Paulson wouldn’t expound upon what he would consider to be an acceptable rate, but called the January jobs report, in which unemployment fell to 8.3 percent, an “anomaly.”
“Here’s the anomaly, and here’s the anomaly that a number of economists I’ve talked to are struggling with,” Paulson continued. “If you take a look at the recent job creation, which has been quite gratifying, and you look at that — you can’t square it with the growth rate, because almost any economist would say it’s going to take a higher growth rate than we’ve had to create the jobs we’ve created.”
The economy blew away expectations in January, creating 243,000 jobs as the unemployment rate fell to its lowest level since President Obama took office.
Moody’s Analytics Chief Mark Zandi called the report “unambiguously positive”; however, some economists point to less rosy data, such as gross domestic product, which at 2.8 percent grew at a slower rate than expected in the fourth quarter, as evidence that a full-blown recovery has not yet materialized.
Said Paulson, “I’ve had a couple of economists say to me, 'Hank, if you’re going back to 2010 when unemployment was the highest and then you said, "What growth rate would it take to create the jobs we’ve got today?" ' they would say 5 percent, and of course we haven’t had that kind of growth.
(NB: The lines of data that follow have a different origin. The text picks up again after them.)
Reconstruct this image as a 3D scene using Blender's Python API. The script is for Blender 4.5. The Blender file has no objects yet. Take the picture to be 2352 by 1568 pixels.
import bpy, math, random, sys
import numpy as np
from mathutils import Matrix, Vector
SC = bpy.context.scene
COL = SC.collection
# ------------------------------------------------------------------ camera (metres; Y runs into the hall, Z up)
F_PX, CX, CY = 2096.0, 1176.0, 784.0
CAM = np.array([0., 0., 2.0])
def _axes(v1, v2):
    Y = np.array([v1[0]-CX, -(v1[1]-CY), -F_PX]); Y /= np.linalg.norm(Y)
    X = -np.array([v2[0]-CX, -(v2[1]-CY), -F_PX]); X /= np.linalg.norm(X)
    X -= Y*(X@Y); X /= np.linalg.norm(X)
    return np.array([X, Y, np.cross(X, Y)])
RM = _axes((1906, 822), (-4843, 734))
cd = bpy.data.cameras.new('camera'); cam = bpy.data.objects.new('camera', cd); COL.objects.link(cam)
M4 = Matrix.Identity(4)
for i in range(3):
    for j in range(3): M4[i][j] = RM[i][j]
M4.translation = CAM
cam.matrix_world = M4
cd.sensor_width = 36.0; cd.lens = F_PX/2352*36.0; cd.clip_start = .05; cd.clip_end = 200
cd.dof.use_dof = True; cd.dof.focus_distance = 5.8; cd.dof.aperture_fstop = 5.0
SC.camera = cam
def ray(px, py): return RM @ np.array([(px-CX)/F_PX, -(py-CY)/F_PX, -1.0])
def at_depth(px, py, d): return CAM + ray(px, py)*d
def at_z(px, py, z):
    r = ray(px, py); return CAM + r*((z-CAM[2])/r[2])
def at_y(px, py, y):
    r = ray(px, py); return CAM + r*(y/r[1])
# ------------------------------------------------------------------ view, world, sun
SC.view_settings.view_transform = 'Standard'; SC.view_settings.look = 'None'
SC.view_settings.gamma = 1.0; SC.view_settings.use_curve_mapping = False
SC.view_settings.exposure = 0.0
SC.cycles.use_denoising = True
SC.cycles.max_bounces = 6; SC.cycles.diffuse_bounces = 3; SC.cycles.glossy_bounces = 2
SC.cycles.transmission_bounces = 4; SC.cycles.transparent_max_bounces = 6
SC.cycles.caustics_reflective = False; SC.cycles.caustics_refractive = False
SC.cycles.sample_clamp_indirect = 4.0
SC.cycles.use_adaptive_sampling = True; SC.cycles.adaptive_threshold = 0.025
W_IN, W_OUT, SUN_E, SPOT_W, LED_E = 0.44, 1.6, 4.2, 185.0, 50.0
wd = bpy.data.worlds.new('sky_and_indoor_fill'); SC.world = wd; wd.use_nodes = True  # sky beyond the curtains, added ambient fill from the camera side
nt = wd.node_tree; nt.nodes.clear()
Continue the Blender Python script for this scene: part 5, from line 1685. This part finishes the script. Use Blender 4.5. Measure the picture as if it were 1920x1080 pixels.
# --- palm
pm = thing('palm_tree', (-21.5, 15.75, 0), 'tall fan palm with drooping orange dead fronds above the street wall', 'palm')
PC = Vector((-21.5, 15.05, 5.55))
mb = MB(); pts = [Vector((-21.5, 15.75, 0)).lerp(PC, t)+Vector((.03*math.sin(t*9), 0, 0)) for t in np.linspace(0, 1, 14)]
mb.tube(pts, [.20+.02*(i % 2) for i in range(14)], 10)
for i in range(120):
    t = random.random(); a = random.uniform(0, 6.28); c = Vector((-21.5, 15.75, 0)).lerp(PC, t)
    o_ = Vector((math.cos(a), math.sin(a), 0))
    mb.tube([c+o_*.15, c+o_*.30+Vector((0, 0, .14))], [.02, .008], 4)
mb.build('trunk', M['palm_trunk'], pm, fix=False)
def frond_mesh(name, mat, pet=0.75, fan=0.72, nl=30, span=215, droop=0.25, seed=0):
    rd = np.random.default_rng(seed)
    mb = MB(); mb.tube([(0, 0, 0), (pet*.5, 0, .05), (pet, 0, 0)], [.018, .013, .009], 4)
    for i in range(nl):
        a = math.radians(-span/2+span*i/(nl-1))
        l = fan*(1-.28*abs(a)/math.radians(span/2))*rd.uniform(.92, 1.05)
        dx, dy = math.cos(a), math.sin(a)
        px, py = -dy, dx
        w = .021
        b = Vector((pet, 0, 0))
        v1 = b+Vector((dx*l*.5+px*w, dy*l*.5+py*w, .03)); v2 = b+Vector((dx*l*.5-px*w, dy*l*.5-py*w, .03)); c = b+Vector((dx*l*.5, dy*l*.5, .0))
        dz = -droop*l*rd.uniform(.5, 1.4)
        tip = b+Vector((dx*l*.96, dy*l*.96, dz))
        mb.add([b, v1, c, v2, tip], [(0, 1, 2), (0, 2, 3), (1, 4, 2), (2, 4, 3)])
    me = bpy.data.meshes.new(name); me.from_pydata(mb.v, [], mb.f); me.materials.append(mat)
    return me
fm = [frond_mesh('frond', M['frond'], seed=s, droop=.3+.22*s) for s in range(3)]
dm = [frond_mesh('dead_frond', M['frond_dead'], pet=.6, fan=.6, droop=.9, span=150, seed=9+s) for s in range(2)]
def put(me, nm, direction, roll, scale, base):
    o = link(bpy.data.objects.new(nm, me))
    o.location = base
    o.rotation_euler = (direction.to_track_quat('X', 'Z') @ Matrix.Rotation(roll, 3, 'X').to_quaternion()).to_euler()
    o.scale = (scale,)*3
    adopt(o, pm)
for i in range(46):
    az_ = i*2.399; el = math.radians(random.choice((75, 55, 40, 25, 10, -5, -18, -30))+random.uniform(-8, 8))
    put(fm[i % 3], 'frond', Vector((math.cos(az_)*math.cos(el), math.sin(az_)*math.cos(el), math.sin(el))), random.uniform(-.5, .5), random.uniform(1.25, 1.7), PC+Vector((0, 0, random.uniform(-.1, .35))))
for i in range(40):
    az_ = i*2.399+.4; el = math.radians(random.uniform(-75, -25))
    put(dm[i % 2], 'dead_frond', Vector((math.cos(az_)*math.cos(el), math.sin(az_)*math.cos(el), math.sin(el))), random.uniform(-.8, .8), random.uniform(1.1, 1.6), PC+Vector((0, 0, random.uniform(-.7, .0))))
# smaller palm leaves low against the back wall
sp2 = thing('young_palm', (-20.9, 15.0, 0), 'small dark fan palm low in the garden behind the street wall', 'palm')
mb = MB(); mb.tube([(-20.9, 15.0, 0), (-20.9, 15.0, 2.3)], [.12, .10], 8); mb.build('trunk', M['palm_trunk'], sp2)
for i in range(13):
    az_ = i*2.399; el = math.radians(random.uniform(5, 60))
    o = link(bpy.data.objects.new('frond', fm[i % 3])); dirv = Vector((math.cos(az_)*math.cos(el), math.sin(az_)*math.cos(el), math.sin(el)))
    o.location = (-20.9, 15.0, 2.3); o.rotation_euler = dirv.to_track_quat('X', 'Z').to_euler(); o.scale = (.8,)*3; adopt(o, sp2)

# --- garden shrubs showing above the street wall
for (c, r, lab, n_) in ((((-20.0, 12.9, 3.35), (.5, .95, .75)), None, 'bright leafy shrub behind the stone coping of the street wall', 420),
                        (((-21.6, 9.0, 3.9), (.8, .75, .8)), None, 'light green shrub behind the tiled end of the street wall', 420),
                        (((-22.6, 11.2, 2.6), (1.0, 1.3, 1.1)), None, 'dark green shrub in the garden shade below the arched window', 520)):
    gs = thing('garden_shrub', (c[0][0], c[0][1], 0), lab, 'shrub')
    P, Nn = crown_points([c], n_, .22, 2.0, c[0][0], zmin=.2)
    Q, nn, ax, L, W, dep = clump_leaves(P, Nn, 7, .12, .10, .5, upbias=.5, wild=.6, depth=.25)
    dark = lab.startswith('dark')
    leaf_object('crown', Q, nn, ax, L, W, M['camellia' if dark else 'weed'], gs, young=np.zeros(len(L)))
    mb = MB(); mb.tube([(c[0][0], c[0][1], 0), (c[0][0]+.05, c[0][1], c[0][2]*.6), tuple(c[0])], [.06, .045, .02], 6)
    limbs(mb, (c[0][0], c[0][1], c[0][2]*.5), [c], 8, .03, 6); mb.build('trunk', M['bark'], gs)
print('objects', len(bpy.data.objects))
“So, to me, that’s again rather troubling,” Paulson continued. “I’m not being an alarmist. I just think that until we deal with the huge structural issues we’ve got and work across the aisle and compromise, we’re not going to get the economy on the kind of sustainable growth track we need.”
The economy and unemployment will be a key election-year issue, as Republicans in Congress, as well as the GOP presidential candidates, have blasted the president, saying he made the economy worse by impeding growth through excessive regulation and bad policy.
Upon release of January’s positive report, House Majority Leader Eric Cantor (R-Va.) called the numbers “good news” but said Americans “shouldn’t settle.”
Rep. Allen West (R-Fla.) suggested the administration was involved in cooking the numbers, although he didn’t offer any evidence to back up the claim.